▸ **Data section**
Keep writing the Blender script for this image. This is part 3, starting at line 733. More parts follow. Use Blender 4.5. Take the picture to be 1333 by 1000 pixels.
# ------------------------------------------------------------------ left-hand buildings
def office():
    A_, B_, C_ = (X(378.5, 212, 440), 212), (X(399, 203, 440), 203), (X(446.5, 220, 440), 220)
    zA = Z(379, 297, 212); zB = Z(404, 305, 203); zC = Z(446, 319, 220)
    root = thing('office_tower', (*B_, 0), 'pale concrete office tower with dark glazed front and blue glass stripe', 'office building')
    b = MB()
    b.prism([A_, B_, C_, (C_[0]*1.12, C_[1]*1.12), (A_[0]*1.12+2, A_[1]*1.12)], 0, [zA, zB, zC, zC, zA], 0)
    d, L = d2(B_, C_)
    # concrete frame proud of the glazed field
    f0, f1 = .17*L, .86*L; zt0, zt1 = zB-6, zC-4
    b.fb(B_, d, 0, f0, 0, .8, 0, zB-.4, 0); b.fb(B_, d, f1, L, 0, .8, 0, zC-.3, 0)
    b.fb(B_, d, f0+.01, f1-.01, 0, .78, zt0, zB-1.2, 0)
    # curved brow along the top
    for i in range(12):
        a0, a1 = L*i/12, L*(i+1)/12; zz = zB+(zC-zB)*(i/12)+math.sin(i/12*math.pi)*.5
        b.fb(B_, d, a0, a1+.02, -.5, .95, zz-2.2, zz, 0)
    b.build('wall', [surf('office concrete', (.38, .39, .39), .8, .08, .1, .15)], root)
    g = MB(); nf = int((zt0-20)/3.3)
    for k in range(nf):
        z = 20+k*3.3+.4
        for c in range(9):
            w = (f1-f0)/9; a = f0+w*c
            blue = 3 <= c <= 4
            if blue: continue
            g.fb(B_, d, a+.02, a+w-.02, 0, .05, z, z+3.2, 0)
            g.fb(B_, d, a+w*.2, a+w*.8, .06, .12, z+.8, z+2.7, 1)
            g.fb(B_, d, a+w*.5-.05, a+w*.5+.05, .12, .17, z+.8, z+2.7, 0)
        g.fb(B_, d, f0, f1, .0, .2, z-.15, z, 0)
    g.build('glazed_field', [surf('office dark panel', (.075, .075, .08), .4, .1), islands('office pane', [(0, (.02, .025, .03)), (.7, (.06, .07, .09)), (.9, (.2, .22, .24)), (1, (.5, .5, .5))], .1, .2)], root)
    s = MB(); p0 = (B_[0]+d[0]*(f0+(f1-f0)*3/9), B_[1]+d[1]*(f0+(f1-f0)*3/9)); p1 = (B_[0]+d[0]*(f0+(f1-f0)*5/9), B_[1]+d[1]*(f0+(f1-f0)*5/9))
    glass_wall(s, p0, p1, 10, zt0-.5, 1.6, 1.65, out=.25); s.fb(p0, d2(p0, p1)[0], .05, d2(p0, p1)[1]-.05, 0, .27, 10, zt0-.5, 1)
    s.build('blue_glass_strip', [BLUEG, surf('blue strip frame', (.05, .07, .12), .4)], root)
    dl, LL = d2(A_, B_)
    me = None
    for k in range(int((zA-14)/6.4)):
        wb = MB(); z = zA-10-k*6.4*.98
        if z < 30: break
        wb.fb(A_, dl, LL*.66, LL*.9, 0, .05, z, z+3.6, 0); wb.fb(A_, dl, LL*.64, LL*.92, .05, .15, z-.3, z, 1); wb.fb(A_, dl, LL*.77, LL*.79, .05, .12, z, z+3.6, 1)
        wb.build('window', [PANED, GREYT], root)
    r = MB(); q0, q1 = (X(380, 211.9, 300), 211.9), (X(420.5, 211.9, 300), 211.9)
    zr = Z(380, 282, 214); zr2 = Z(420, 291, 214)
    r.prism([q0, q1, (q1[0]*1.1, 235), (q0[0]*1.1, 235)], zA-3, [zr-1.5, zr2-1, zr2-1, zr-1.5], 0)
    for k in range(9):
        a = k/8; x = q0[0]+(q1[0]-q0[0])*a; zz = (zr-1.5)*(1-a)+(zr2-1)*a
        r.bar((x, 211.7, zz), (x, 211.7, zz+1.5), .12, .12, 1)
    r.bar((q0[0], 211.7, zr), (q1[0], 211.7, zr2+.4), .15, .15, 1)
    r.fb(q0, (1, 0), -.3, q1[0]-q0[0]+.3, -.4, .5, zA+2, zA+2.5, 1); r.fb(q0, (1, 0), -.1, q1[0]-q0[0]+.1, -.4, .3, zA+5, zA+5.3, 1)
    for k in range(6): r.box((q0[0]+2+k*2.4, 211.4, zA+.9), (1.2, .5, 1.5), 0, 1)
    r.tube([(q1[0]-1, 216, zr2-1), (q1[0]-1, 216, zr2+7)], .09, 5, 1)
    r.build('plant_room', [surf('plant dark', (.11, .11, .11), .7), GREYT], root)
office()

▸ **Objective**
Return every line of the material exactly.

▸ **Output of the exercise**
Keep writing the Blender script for this image. This is part 3, starting at line 733. More parts follow. Use Blender 4.5. Take the picture to be 1333 by 1000 pixels.
# ------------------------------------------------------------------ left-hand buildings
def office():
    A_, B_, C_ = (X(378.5, 212, 440), 212), (X(399, 203, 440), 203), (X(446.5, 220, 440), 220)
    zA = Z(379, 297, 212); zB = Z(404, 305, 203); zC = Z(446, 319, 220)
    root = thing('office_tower', (*B_, 0), 'pale concrete office tower with dark glazed front and blue glass stripe', 'office building')
    b = MB()
    b.prism([A_, B_, C_, (C_[0]*1.12, C_[1]*1.12), (A_[0]*1.12+2, A_[1]*1.12)], 0, [zA, zB, zC, zC, zA], 0)
    d, L = d2(B_, C_)
    # concrete frame proud of the glazed field
    f0, f1 = .17*L, .86*L; zt0, zt1 = zB-6, zC-4
    b.fb(B_, d, 0, f0, 0, .8, 0, zB-.4, 0); b.fb(B_, d, f1, L, 0, .8, 0, zC-.3, 0)
    b.fb(B_, d, f0+.01, f1-.01, 0, .78, zt0, zB-1.2, 0)
    # curved brow along the top
    for i in range(12):
        a0, a1 = L*i/12, L*(i+1)/12; zz = zB+(zC-zB)*(i/12)+math.sin(i/12*math.pi)*.5
        b.fb(B_, d, a0, a1+.02, -.5, .95, zz-2.2, zz, 0)
    b.build('wall', [surf('office concrete', (.38, .39, .39), .8, .08, .1, .15)], root)
    g = MB(); nf = int((zt0-20)/3.3)
    for k in range(nf):
        z = 20+k*3.3+.4
        for c in range(9):
            w = (f1-f0)/9; a = f0+w*c
            blue = 3 <= c <= 4
            if blue: continue
            g.fb(B_, d, a+.02, a+w-.02, 0, .05, z, z+3.2, 0)
            g.fb(B_, d, a+w*.2, a+w*.8, .06, .12, z+.8, z+2.7, 1)
            g.fb(B_, d, a+w*.5-.05, a+w*.5+.05, .12, .17, z+.8, z+2.7, 0)
        g.fb(B_, d, f0, f1, .0, .2, z-.15, z, 0)
    g.build('glazed_field', [surf('office dark panel', (.075, .075, .08), .4, .1), islands('office pane', [(0, (.02, .025, .03)), (.7, (.06, .07, .09)), (.9, (.2, .22, .24)), (1, (.5, .5, .5))], .1, .2)], root)
    s = MB(); p0 = (B_[0]+d[0]*(f0+(f1-f0)*3/9), B_[1]+d[1]*(f0+(f1-f0)*3/9)); p1 = (B_[0]+d[0]*(f0+(f1-f0)*5/9), B_[1]+d[1]*(f0+(f1-f0)*5/9))
    glass_wall(s, p0, p1, 10, zt0-.5, 1.6, 1.65, out=.25); s.fb(p0, d2(p0, p1)[0], .05, d2(p0, p1)[1]-.05, 0, .27, 10, zt0-.5, 1)
    s.build('blue_glass_strip', [BLUEG, surf('blue strip frame', (.05, .07, .12), .4)], root)
    dl, LL = d2(A_, B_)
    me = None
    for k in range(int((zA-14)/6.4)):
        wb = MB(); z = zA-10-k*6.4*.98
        if z < 30: break
        wb.fb(A_, dl, LL*.66, LL*.9, 0, .05, z, z+3.6, 0); wb.fb(A_, dl, LL*.64, LL*.92, .05, .15, z-.3, z, 1); wb.fb(A_, dl, LL*.77, LL*.79, .05, .12, z, z+3.6, 1)
        wb.build('window', [PANED, GREYT], root)
    r = MB(); q0, q1 = (X(380, 211.9, 300), 211.9), (X(420.5, 211.9, 300), 211.9)
    zr = Z(380, 282, 214); zr2 = Z(420, 291, 214)
    r.prism([q0, q1, (q1[0]*1.1, 235), (q0[0]*1.1, 235)], zA-3, [zr-1.5, zr2-1, zr2-1, zr-1.5], 0)
    for k in range(9):
        a = k/8; x = q0[0]+(q1[0]-q0[0])*a; zz = (zr-1.5)*(1-a)+(zr2-1)*a
        r.bar((x, 211.7, zz), (x, 211.7, zz+1.5), .12, .12, 1)
    r.bar((q0[0], 211.7, zr), (q1[0], 211.7, zr2+.4), .15, .15, 1)
    r.fb(q0, (1, 0), -.3, q1[0]-q0[0]+.3, -.4, .5, zA+2, zA+2.5, 1); r.fb(q0, (1, 0), -.1, q1[0]-q0[0]+.1, -.4, .3, zA+5, zA+5.3, 1)
    for k in range(6): r.box((q0[0]+2+k*2.4, 211.4, zA+.9), (1.2, .5, 1.5), 0, 1)
    r.tube([(q1[0]-1, 216, zr2-1), (q1[0]-1, 216, zr2+7)], .09, 5, 1)
    r.build('plant_room', [surf('plant dark', (.11, .11, .11), .7), GREYT], root)
office()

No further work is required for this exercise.